Wednesday 11 August 2010

NADIA TUENI-CICI SURSOCK


        
              On penserait au premier abord à deux artistes issues de familles patriciennes d’Achrafieh, mais rien ne serait plus faux, car le poète (Nadia détestait le mot poétesse) et le peintre ne sont Tuéni et Sursock que par alliance. La première (1935-1983) est issue des Hamadé, grands notables du Chôuf, « un oiseau grandement solitaire/avec des voiles blancs et des gestes de mort », la seconde (née Tommaseo en 1923) est d’origine croate et installée à Beyrouth depuis 1965 après un long séjour en Égypte.

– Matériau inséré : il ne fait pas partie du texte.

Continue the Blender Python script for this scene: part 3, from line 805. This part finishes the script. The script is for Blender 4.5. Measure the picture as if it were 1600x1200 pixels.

              En 1968, Nadia a 33 ans. Épouse de Ghassan Tuéni à la tête de l’empire de presse du Nahar, elle s’occupe un peu de journalisme, fréquente les milieux artistiques et littéraires et compte parmi ses amis de nombreux peintres. Elle peint à ses heures et sa photogénie est alors légendaire. Mais surtout elle s’est imposée comme un grand poète francophone à travers 3 recueils où elle ne cesse d’approfondir sa quête poétique. Le premier paraît à Beyrouth, les deux autres chez Seghers à Paris: Les Textes blonds (1963), L’Âge d’écume (1965), Juin et les mécréantes (1968).
             Cici Sursock, probablement sur commande, lui consacre en cette année deux œuvres : un grand pastel en couleurs claires où l’artiste, tout en puisant comme à l’accoutumée dans les ressorts de l’art de l’icône, donne à voir une beauté bien temporelle avec d’immenses yeux en amande ; une toile à l’huile où le portrait précèdent n’est qu’un des 3 visages de la même femme, celui du haut. Sont-ce là 3 âges ? Ou bien 3 manifestations également séduisantes d’une même figure, ou 3 aspects (ou angles) d’un même personnage ? Y oppose-t-on intériorité et apparence, vitalité et forces sombres, beauté naturelle et œuvre à réaliser?
              Mais outre l’énigmatique, et pourtant simple, trinité, deux choses retiennent l’attention : l’aspect totémique et « longiligne » de l’ordonnance, et la prédominance du rouge et du noir. Celle ci n’est pas étrangère au peintre, mais elle saisit ici les sources tragiques de la poésie de Nadia : la mort cheminant de l’intérieur et le « pays que l’on perd un jour sur le chemin ».